Transcribe the lines from the start of the data below through the line with "12, 0.9, 0.4)", word for word and nothing more.

* BEGIN *

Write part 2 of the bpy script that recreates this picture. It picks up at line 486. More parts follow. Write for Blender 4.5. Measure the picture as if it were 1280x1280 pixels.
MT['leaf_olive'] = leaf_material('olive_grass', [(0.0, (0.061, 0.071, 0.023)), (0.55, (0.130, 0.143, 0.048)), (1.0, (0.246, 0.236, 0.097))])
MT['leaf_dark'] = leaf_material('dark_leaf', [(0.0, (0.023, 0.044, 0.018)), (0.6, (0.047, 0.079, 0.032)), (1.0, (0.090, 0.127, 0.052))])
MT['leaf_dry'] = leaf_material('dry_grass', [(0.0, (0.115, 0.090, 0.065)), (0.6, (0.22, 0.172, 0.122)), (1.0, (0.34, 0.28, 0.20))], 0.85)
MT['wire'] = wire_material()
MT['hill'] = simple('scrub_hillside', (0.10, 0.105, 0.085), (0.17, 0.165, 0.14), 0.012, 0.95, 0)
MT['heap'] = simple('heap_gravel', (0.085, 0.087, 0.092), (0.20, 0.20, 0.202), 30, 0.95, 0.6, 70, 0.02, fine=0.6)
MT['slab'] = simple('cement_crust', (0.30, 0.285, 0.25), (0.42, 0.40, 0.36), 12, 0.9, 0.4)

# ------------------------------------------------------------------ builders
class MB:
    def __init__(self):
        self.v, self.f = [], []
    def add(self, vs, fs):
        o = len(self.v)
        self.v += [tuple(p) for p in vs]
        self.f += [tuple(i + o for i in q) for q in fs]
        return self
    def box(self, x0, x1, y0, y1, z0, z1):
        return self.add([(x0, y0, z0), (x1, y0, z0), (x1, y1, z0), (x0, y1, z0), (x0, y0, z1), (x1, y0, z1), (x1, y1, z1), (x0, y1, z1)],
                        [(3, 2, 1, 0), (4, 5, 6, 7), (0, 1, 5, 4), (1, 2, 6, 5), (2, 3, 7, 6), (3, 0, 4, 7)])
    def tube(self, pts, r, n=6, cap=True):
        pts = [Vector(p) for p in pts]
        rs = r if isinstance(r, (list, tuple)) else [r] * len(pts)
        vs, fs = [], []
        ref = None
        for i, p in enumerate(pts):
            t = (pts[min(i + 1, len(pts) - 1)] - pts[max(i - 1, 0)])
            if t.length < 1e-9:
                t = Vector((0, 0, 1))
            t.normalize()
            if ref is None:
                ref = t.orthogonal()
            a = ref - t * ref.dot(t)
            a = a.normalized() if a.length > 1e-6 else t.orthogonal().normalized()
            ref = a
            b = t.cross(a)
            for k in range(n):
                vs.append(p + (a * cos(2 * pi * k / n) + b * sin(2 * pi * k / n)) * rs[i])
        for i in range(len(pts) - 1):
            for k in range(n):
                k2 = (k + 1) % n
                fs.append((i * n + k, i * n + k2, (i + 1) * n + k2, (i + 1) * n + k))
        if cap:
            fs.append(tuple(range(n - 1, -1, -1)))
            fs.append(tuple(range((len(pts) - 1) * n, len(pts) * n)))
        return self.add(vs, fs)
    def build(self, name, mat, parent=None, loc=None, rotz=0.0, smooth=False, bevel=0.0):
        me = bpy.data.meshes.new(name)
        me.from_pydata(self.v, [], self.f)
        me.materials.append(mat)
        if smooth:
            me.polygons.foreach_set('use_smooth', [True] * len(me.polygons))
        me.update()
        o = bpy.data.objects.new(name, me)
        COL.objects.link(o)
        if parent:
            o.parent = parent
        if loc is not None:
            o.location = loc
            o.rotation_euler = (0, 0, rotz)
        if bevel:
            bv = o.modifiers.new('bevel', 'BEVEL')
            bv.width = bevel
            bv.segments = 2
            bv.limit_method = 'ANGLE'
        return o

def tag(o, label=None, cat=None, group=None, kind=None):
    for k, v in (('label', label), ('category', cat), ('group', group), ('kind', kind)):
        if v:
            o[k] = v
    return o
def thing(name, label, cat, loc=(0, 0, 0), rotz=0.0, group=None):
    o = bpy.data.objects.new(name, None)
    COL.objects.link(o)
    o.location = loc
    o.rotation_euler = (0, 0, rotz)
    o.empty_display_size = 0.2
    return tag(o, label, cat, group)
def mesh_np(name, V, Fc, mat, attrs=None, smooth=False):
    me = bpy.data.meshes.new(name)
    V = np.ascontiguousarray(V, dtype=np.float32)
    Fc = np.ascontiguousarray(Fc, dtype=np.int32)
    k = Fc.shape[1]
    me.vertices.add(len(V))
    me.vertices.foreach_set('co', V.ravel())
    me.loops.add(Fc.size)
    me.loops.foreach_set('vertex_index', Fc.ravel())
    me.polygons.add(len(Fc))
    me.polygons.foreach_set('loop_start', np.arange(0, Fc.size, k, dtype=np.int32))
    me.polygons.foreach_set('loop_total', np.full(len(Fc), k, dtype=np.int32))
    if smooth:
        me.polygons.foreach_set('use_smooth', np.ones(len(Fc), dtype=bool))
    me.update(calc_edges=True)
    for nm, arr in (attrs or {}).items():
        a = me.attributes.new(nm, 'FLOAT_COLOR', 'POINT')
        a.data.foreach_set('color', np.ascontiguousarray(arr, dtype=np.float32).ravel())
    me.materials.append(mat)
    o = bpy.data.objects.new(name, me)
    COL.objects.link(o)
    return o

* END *

▸ Answer to the problem
Write part 2 of the bpy script that recreates this picture. It picks up at line 486. More parts follow. Write for Blender 4.5. Measure the picture as if it were 1280x1280 pixels.
MT['leaf_olive'] = leaf_material('olive_grass', [(0.0, (0.061, 0.071, 0.023)), (0.55, (0.130, 0.143, 0.048)), (1.0, (0.246, 0.236, 0.097))])
MT['leaf_dark'] = leaf_material('dark_leaf', [(0.0, (0.023, 0.044, 0.018)), (0.6, (0.047, 0.079, 0.032)), (1.0, (0.090, 0.127, 0.052))])
MT['leaf_dry'] = leaf_material('dry_grass', [(0.0, (0.115, 0.090, 0.065)), (0.6, (0.22, 0.172, 0.122)), (1.0, (0.34, 0.28, 0.20))], 0.85)
MT['wire'] = wire_material()
MT['hill'] = simple('scrub_hillside', (0.10, 0.105, 0.085), (0.17, 0.165, 0.14), 0.012, 0.95, 0)
MT['heap'] = simple('heap_gravel', (0.085, 0.087, 0.092), (0.20, 0.20, 0.202), 30, 0.95, 0.6, 70, 0.02, fine=0.6)
MT['slab'] = simple('cement_crust', (0.30, 0.285, 0.25), (0.42, 0.40, 0.36), 12, 0.9, 0.4)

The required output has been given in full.